Updated on April 5, 2022

As part of the Standard Release process, after you set up and package a release on your shared development environment, you can deploy your application changes to your staging or production environment.

This Standard Release process applies to both on-premises and Pega Cloud Services environments. As a Pega Cloud Services customer, if you use this self-service process to release changes to your application, you are responsible for those changes. For more information, see Change management in Pega Cloud Services and Service level agreement for Pega Cloud Services.

This process involves completing the following steps:

  1. Deploying the application archives
  2. Testing the deployment
  3. Activating the release for all users

In the event of any issues, you can roll back the deployment and restore your system to a state that was previously known to be working.

Before you deploy application changes, you must know about the types of changes that you can make within a release, the release types, and the release management process to follow based on the changes you want to deploy. For example, SQL changes that remove columns from database tables or remove data types can interrupt service for users of the application. You must deploy these types of changes during scheduled downtime when users are offline. For more information, see Understanding application release changes, types, and processes.
  • Deploying the application archives

    After you create the application archives, deploy them to your target system. This process is the best way to deploy changes into your staging or production environment, control their activation, and recover from problematic deployments.

  • Testing the deployment

    After you deploy the changes, the release engineer and specified users can test the changes. For the staging environment, test the performance and the user interface, run automated tests, and do acceptance testing. For the production environment, perform validation tests.

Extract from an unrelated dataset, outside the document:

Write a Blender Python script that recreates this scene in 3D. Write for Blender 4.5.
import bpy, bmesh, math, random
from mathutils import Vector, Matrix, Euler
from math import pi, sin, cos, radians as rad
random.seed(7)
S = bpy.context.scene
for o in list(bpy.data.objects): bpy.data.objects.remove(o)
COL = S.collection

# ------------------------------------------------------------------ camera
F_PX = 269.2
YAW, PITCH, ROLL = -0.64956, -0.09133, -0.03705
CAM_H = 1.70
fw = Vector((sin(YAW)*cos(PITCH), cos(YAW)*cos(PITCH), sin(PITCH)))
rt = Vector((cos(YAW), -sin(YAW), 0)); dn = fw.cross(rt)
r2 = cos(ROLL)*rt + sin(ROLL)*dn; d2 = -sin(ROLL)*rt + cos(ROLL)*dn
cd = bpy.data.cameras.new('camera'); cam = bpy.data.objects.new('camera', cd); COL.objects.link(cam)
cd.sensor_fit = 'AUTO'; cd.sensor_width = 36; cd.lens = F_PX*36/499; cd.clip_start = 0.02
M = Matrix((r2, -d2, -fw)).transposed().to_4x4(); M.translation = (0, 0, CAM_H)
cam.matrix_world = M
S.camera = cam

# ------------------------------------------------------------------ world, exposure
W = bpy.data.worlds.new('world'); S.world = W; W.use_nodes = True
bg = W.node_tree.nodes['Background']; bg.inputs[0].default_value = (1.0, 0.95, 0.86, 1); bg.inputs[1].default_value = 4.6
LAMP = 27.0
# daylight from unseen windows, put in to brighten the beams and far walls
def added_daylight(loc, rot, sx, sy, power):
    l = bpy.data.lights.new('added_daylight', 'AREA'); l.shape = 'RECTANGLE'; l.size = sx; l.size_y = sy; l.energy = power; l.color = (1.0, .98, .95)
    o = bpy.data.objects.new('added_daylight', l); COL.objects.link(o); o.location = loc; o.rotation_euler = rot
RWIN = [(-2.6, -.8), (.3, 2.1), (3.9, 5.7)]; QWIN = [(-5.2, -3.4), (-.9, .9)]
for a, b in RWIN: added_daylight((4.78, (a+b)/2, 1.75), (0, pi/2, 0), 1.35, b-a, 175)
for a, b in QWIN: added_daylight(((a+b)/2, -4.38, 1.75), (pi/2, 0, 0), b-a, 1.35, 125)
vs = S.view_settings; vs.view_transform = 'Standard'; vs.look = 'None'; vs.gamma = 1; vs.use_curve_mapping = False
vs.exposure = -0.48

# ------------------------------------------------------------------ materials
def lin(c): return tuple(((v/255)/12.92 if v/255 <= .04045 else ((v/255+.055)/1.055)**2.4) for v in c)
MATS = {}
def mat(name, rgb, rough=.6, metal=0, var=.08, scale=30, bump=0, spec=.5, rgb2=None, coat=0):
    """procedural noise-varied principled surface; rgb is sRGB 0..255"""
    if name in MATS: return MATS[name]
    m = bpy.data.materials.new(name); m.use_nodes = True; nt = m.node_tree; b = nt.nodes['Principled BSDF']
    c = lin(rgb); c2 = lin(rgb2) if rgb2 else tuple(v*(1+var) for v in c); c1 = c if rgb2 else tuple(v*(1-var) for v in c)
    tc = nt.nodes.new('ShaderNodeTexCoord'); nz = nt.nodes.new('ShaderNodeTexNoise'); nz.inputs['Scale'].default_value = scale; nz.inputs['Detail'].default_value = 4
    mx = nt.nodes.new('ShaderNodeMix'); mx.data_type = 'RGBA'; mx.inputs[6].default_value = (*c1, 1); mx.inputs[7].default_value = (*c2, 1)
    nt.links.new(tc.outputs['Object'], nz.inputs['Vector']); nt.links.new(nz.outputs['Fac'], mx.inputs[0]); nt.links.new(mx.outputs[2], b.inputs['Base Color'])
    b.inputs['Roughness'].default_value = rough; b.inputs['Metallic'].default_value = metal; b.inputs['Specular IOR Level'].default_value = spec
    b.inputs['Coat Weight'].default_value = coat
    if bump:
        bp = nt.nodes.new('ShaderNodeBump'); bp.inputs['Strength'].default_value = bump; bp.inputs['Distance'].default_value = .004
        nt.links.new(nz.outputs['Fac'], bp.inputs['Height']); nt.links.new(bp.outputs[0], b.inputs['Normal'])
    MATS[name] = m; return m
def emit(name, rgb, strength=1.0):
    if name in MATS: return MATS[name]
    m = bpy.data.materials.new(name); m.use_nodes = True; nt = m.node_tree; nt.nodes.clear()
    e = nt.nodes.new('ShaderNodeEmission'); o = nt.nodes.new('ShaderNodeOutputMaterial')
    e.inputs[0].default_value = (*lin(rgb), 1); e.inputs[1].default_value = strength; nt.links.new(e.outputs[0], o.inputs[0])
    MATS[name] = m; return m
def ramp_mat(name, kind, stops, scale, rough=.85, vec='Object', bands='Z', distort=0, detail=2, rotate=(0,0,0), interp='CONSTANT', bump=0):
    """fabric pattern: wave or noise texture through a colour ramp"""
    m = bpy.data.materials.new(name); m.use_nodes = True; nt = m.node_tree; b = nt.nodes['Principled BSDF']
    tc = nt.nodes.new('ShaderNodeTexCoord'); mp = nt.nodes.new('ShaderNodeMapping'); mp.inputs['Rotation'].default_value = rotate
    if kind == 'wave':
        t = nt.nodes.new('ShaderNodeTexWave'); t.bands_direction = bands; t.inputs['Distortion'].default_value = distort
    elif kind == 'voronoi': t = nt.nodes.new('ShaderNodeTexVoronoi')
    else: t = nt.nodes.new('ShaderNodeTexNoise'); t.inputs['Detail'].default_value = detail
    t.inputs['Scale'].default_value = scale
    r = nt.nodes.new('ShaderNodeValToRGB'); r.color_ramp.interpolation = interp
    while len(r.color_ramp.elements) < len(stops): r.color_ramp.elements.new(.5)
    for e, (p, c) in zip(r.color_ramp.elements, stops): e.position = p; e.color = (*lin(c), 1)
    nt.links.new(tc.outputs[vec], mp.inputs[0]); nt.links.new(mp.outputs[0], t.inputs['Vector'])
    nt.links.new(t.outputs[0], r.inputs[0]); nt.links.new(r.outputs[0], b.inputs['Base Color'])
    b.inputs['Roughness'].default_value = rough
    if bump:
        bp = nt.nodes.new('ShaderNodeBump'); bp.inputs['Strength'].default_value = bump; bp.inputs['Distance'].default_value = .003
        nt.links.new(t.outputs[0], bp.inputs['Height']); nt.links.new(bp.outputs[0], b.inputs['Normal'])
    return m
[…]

  • Activating the release for all users

    After your Rules archive and Data archive are successfully deployed, changes are activated in various ways. Activation is the process by which a category of changes becomes usable by appropriate users of the system, if they have access.

  • Rolling back a problematic deployment

    In the event of a problematic deployment, the first goal is to prevent further issues from occurring. Then you can roll back the deployment and restore your system to a state that was previously known to be working.